_Exercise_
Gather every line below where "script" appears.

/---

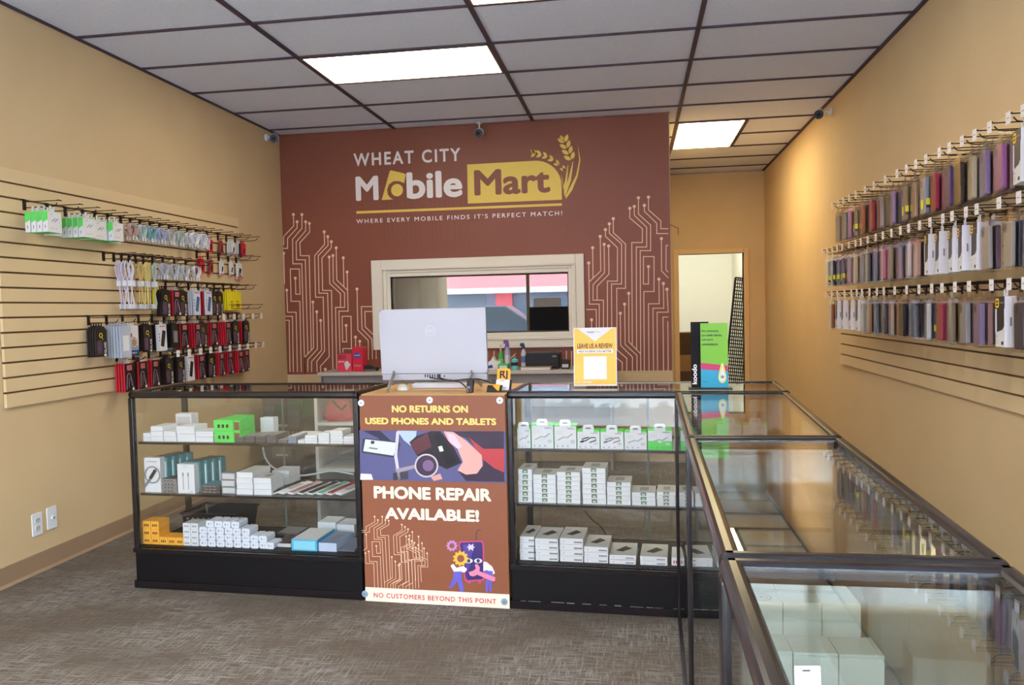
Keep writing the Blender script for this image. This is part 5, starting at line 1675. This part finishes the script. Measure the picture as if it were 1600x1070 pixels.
GR1 = mat('box_crimson', (206, 36, 66), .4)
o = at_counter('glove_box', 541, 6.6, .1); w_ = wpx(24, 6.6); h_ = top(552.5, 6.6, 541)
B().box(-w_ / 2, w_ / 2, -.05, .05, 0, h_, GR1).build('carton', o, .002)
b = B(); b.box(-w_ * .46, w_ * .1, -.0508, -.05, h_ * .7, h_ * .95, mat('box_deep_red', (150, 20, 40), .4)); b.text('gloves', (-w_ * .42, -.0512, h_ * .5), X, Z, w_ * .4, WHITE)
for i in range(5): b.bar((w_ * .12, -.0512, h_ * .1), (w_ * (.02 + .09 * i), -.0512, h_ * (.5 + .1 * math.sin(i))), .012, .001, CARD, (0, 1, 0))
b.build('print', o); tag(o, 'crimson glove carton with white hand picture on the back counter', 'box')
o = at_counter('tissue_box', 562.5, 6.6, -.08); w_ = wpx(18, 6.6); h_ = top(542, 6.6, 562)
B().box(-w_ / 2, w_ / 2, -.05, .05, 0, h_, GR1).build('carton', o, .002)
b = B(); b.disc((0, -.051, h_ * .66), (1, 0, 0), (0, 0, .7), .034, mat('oval_blue', (64, 84, 156), .4), 20); b.text('towels', (-.026, -.0514, h_ * .64), X, Z, .052, WHITE); b.box(-w_ * .35, w_ * .35, -.0508, -.05, h_ * .2, h_ * .27, PINKG); b.build('print', o)
tag(o, 'tall crimson carton with blue oval beside the glove carton', 'box')
o = at_counter('tape_dispenser', 580, 6.6, 0); b = B(); b.prism([(-.06, 0), (.06, 0), (.055, .03), (.02, .028), (-.01, .05), (-.05, .045)], -.035, .035, BLK, 'y'); b.build('body', o, .003); B().box(-.05, .05, -.036, -.0352, .006, .012, GREY5).build('label_strip', o)
tag(o, 'low black desk device right of the tall crimson carton', 'device')


def bottle(name, u, Y, vt, w, prof, m, label, capm, capprof, band=None, tilt=None):
    o = at_counter(name, u, Y)
    H = top(vt, Y, u)
    b = B(); b.lathe([(r * w / 2, z * H) for r, z in prof], m, n=18); b.build('body', o, 0, 2, True)
    b = B()
    if tilt:   # trigger head
        z0 = tilt[0] * H
        b.prism([(-w * .45, z0), (w * .2, z0), (w * .3, z0 + (H - z0) * .4), (w * .1, H), (-w * .55, H), (-w * .62, z0 + (H - z0) * .6), (-w * .3, z0 + (H - z0) * .5)], -w * .22, w * .22, capm, 'y')
    else:
        b.lathe([(r * w / 2, z * H) for r, z in capprof], capm, n=14)
    b.build('cap', o, .002)
    if band:
        b = B(); b.lathe([(1.01 * w / 2, band[1] * H), (1.01 * w / 2, band[2] * H)], band[0], n=18); b.build('label_band', o, 0, 2, True)
    return tag(o, label, 'bottle')


bottle('dish_soap', 783, 6.68, 538, .052, [(.9, 0), (1, .08), (1, .5), (.5, .68), (.3, .72)], mat('soap_green', (60, 170, 70), .15), 'clear green soap bottle left of the purple topped spray', CARDG, [(.3, .70), (.34, .86), (.2, .9), (.2, 1)], (mat('soap_label', (150, 200, 150), .4), .15, .4))
bottle('air_freshener', 793.5, 6.58, 531, .050, [(.92, 0), (1, .03), (1, .62), (.7, .72), (.66, .76)], mat('can_grey_blue', (150, 160, 190), .3), 'grey blue spray can with purple nozzle on the back counter', mat('nozzle_purple', (112, 70, 150), .35), None, (mat('can_label', (196, 196, 210), .4), .2, .5), (.72,))
bottle('hand_sanitizer', 804.5, 6.52, 556, .058, [(.95, 0), (1, .05), (1, .72), (.4, .8), (.3, .84)], mat('gel_teal', (110, 190, 196), .2), 'teal sanitizer bottle in front of the spray cans', mat('cap_teal', (60, 140, 150), .3), [(.3, .82), (.4, .9), (.2, 1)], (INK, .3, .55))
bottle('cleaner_spray', 818.5, 6.6, 536, .046, [(.95, 0), (1, .04), (1, .6), (.55, .74), (.5, .78)], mat('cleaner_grey', (190, 194, 204), .25), 'pale cleaner bottle with navy nozzle beside the black printer', mat('nozzle_navy', (36, 40, 76), .35), None, (mat('cleaner_label', (90, 110, 150), .4), .25, .5), (.74,))
o = at_counter('wipes_pack', 772, 6.56); b = B(); b.prism([(-.07, 0), (.07, 0), (.06, .06), (.02, .075), (.0, .115), (-.02, .08), (-.06, .055)], -.04, .04, CARD, 'y'); b.build('pouch', o, .006); b = B(); b.prism([(-.066, .008), (.0, .02), (-.01, .045), (-.064, .03)], -.0412, -.04, mat('wipes_blue', (50, 70, 150), .4), 'y'); b.build('print', o)
tag(o, 'crumpled white and blue wipes pack beside the computer', 'pack')
o = at_counter('sponge_pack', 787, 6.495); b = B(); b.box(-.045, .045, -.03, .03, 0, .055, mat('sponge_green', (60, 180, 70), .5)); b.build('pack', o, .008); B().box(-.03, .03, -.0308, -.03, .015, .04, CARD).build('print', o)
tag(o, 'bright green sponge pack at the counter edge', 'pack')
o = at_counter('printer', 850, 6.66); w_ = wpx(53, 6.66); h_ = top(549, 6.66, 850)
b = B(); b.prism([(-w_ / 2, .01), (w_ / 2, .01), (w_ / 2, h_ * .9), (w_ * .42, h_), (-w_ * .46, h_ * .97), (-w_ / 2, h_ * .85)], -.11, .12, BLK, 'y'); b.build('body', o, .008)
b = B(); b.box(-w_ * .4, w_ * .4, -.1108, -.11, h_ * .15, h_ * .35, mat('slot_black', (10, 10, 11), .5)); b.box(w_ * .3, w_ * .42, -.1112, -.11, h_ * .7, h_ * .8, GREY5); b.build('tray_slot', o)
B().box(-w_ * .48, w_ * .48, -.1, .1, 0, .0105, BLK).build('foot', o)
tag(o, 'black printer on the back counter under the window', 'printer')
o = at_counter('notebook', 838, 6.5, -.05)
B().box(-.12, .12, -.045, .05, .003, .022, CARD).build('pages', o); b = B(); b.box(-.125, .125, -.047, .052, 0, .003, mat('cover_tan', (176, 150, 120), .5)); b.box(-.125, .125, -.047, .052, .022, .025, MATS['cover_tan']); b.build('cover', o)
tag(o, 'tan covered notebook lying in front of the printer', 'book')
o = at_counter('card_terminal', 884, 6.58); B().prism([(-.035, 0), (.035, 0), (.035, .07), (-.035, .085)], -.04, .04, BLK, 'y').build('body', o, .004); B().box(-.025, .025, -.0412, -.04, .014, .04, CARDG).build('paper', o)
tag(o, 'small black device with white slip right of the printer', 'device')

# things behind the cases
p0 = onY(4.42, 493, 700)
bsx0, bsx1 = p0.x, -.62
bs = empty('bookcase', ((bsx0 + bsx1) / 2, 4.58, 0), 0); hx = (bsx1 - bsx0) / 2
WB = mat('bookcase_white', (222, 220, 216), .45)
zs = [.04, .42, onY(4.42, 520, 660).z, .86]
for x in (-hx, hx - .018): B().box(x, x + .018, -.16, .14, .002, .86, WB).build('side_panel', bs)
for z in zs: B().box(-hx + .019, hx - .019, -.16, .13, z - .018, z - .0005, WB).build('shelf', bs)
B().box(-hx, hx, .141, .148, .01, .86, GREYP).build('back_panel', bs)
tag(bs, 'white bookcase behind the desk, seen through the left showcase', 'bookcase')
rb = empty('zip_bag', (onY(4.5, 519, 640).x + .05, 4.5, zs[2] + .001), .1)
b = B(); b.prism([(-.075, 0), (.08, 0), (.09, .03), (.06, .13), (-.03, .14), (-.07, .10), (-.085, .03)], -.05, .05, mat('bag_red', (186, 64, 80), .6), 'y'); b.build('body', rb, .02, 3)
b = B(); b.tube([(-.03, -.052, .125), (.0, -.06, .09), (.025, -.058, .07), (.05, -.052, .1)], .006, mat('bag_strap', (70, 60, 66), .6)); b.build('strap', rb)
tag(rb, 'red zip bag on the white bookcase shelf', 'bag')
for i, (dx, w_, h_, rgb, nm) in enumerate(((-.12, .08, .05, (150, 160, 176), 'blue grey'), (-.01, .06, .09, (90, 110, 140), 'slate blue'), (.07, .05, .07, (190, 186, 180), 'pale'))):
    b = B(); b.box(-w_ / 2, w_ / 2, -.05, .05, 0, h_, C(rgb)); o = b.build('storage_box', None, .002); o.location = ((bsx0 + bsx1) / 2 + dx - .2, 4.5, zs[1] + .001)
    tag(o, '%s small box on the middle shelf of the white bookcase' % nm, 'box')
p0, p1 = onY(6.3, 432, 640), onY(6.3, 492, 640)
fc_ = empty('drawer_cabinet', ((p0.x + p1.x) / 2 + .02, 6.2, 0)); wq = (p1.x - p0.x) / 2
DG = mat('cabinet_charcoal', (66, 64, 66), .5)
B().box(-wq, wq, -.2, .22, .02, .74, DG).build('body', fc_, .004)
for i in range(3):
    d_ = B().box(-wq + .01, wq - .01, -.215, -.2005, .04 + i * .235, .26 + i * .235, DG).build('drawer', fc_, .003)
    B().box(-.05, .05, -.228, -.2155, .2 + i * .235, .215 + i * .235, STEEL).build('handle', d_)
tag(fc_, 'charcoal drawer cabinet behind the left showcase by the back counter', 'cabinet')
b = B(); q = [(411, 700), (415, 716), (428, 731), (455, 741), (470, 743), (495, 740), (520, 736), (552, 741)]
b.tube(sm([onY(4.06 + .35 * i / 7, u, v) for i, (u, v) in enumerate(q)]), .005, PWHITE, 6); o = b.build('power_cord'); tag(o, 'white power cord drooping behind the left showcase', 'cord')
o.data.transform(Matrix.Identity(4))
b = B(); q = [(914, 798), (925, 812), (938, 822), (947, 836)]
b.tube(sm([onY(3.90 + .03 * i, u, v) for i, (u, v) in enumerate(q)]), .0035, BLK, 6); o = b.build('power_cord'); tag(o, 'thin black cord hanging behind the second showcase', 'cord')

# stock room seen through the doorway
wp = empty('wire_panel', (1.27, 11.0, 0)); wp.rotation_euler = (0, math.radians(7), .3)
b = B()
for x in (-.14, .14): b.tube([(x, 0, .02), (x, 0, 1.66)], .011, PEG)
b.tube([(-.14, 0, 1.66), (.14, 0, 1.66)], .011, PEG); b.build('frame', wp)
b = B()
for i in range(10): b.tube([(-.126 + i * .028, 0, .03), (-.126 + i * .028, 0, 1.65)], .007, PEG, 5)
for i in range(34): b.tube([(-.14, .006, .08 + i * .047), (.14, .006, .08 + i * .047)], .008, PEG, 5)
b.build('wire_grid', wp); tag(wp, 'tall black wire grid panel leaning inside the stock room doorway', 'wire panel')
KR = noise_mat('cardboard', (150, 112, 74), (140, 102, 66), 4, .8)
KD = noise_mat('dark_cardboard', (84, 60, 42), (74, 52, 36), 4, .8)
for i, (x, y, z, w_, d_, h_, m_, nm) in enumerate(((.66, 11.2, .0, .42, .4, .42, KD, 'dark brown carton at the bottom of the stock room pile'), (.70, 11.2, .421, .38, .36, .22, KR, 'brown carton in the middle of the stock room pile'), (.64, 11.22, .642, .3, .3, .30, KD, 'brown carton topmost of the stock room pile'), (1.02, 11.5, 0, .3, .3, .62, KD, 'dark carton on the stock room floor beside the pile'))):
    o = empty('cardboard_box', (x, y, z + .001), .15 * (i - 1))
    B().box(-w_ / 2, w_ / 2, -d_ / 2, d_ / 2, 0, h_, m_).build('carton', o, .004)
    b = B(); b.bar((-w_ / 2, -d_ / 2, h_), (-w_ / 2 - .1, -d_ / 2 - .02, h_ + .07), d_ * .8, .004, m_, (0, 1, 0)) if False else b.add([(-w_ / 2, -d_ / 2, h_), (-w_ / 2, d_ / 2, h_), (-w_ / 2 + .06, d_ / 2, h_ + .1), (-w_ / 2 + .06, -d_ / 2, h_ + .1)], [(0, 1, 2, 3)], m_)
    if i == 2: b.build('flap', o)
    tag(o, nm, 'box')

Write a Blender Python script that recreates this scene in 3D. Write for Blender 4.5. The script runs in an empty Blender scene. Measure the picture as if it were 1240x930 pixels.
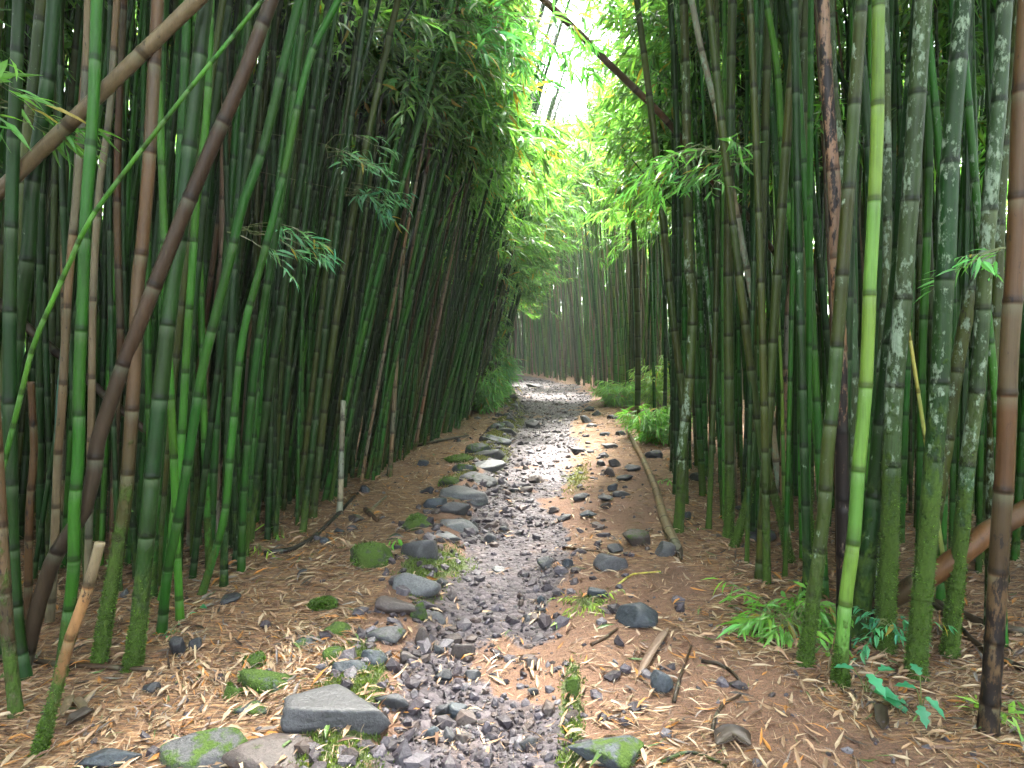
import bpy, math, random
import numpy as np
rng = np.random.default_rng(7)
random.seed(7); np.seterr(all="ignore")
C = bpy.context.scene.collection
scene = bpy.context.scene
F_PX = 760.0; CAM_H = 1.25; PITCH = math.radians(2.64)
FWD = np.array([0, math.cos(PITCH), -math.sin(PITCH)]); UPV = np.array([0, math.sin(PITCH), math.cos(PITCH)])
CAM = np.array([0, 0, CAM_H])

# ------------------------------------------------------------------ numeric helpers
def _hash(ix, iy, iz, seed):
    h = (ix*374761393 + iy*668265263 + iz*1274126177 + seed*974711) & 0xffffffff
    h = ((h ^ (h >> 13))*1103515245) & 0xffffffff
    h = ((h ^ (h >> 15))*2654435761) & 0xffffffff
    return ((h ^ (h >> 16)) & 0xffffff)/float(0xffffff)
def vnoise(x, y, z=None, seed=0):
    x = np.asarray(x, float); y = np.asarray(y, float); z = np.zeros_like(x) if z is None else np.asarray(z, float)
    ix = np.floor(x).astype(np.int64); iy = np.floor(y).astype(np.int64); iz = np.floor(z).astype(np.int64)
    fx = x-ix; fy = y-iy; fz = z-iz
    fx = fx*fx*(3-2*fx); fy = fy*fy*(3-2*fy); fz = fz*fz*(3-2*fz)
    r = 0
    for a in (0, 1):
        for b in (0, 1):
            for c in (0, 1):
                w = (fx if a else 1-fx)*(fy if b else 1-fy)*(fz if c else 1-fz)
                r = r + w*_hash(ix+a, iy+b, iz+c, seed)
    return r*2-1
def fbm(x, y, z=None, oct=3, seed=0):
    s = 0; a = 1.0; f = 1.0; t = 0
    for o in range(oct):
        s = s + a*vnoise(np.asarray(x)*f, np.asarray(y)*f, None if z is None else np.asarray(z)*f, seed+o); t += a; a *= .5; f *= 2.03
    return s/t
def sstep(a, b, x):
    t = np.clip((np.asarray(x, float)-a)/(b-a), 0, 1); return t*t*(3-2*t)
def nrm(v):
    return v/np.maximum(np.linalg.norm(v, axis=-1, keepdims=True), 1e-9)
def rot_axis(v, axis, ang):
    ang = np.asarray(ang)[..., None]; c = np.cos(ang); s = np.sin(ang)
    return v*c + np.cross(axis, v)*s + axis*(np.sum(axis*v, -1, keepdims=True))*(1-c)

# ------------------------------------------------------------------ layout of the trail (metres; y = along the trail)
PY = [-6, 1.84, 3.33, 5.13, 7.0, 10, 14.6, 18, 21, 25.5, 30, 36]
PL = [-.41, -.41, -.39, -.30, -.18, .07, .15, .0, -.35, -.9, -2.6, -6]
PR = [.17, .17, .31, .47, .74, .98, 1.9, 1.95, 1.4, .25, -1.2, -4.2]
def path_l(y): return np.interp(y, PY, PL)
def path_r(y): return np.interp(y, PY, PR)
LY = [-6, 1.5, 2.09, 2.8, 4.63, 7, 9, 14.6, 17, 21, 25, 30, 36]
LX = [-1.9, -1.75, -1.62, -1.48, -1.26, -.98, -.74, -.36, -.42, -1.0, -1.9, -3.8, -7.5]
RY = [-6, 1.5, 2.0, 2.4, 4.2, 6, 8, 10, 15, 20, 25, 28, 32, 36]
RX = [1.9, 1.6, 1.3, 1.15, 1.12, 1.5, 1.95, 2.35, 2.5, 1.75, .45, -.4, -1.6, -3.6]
def wall_l(y): return np.interp(y, LY, LX)
def wall_r(y): return np.interp(y, RY, RX)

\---

_Reply to the exercise_
Keep writing the Blender script for this image. This is part 5, starting at line 1675. This part finishes the script. Measure the picture as if it were 1600x1070 pixels.
Write a Blender Python script that recreates this scene in 3D. Write for Blender 4.5. The script runs in an empty Blender scene. Measure the picture as if it were 1240x930 pixels.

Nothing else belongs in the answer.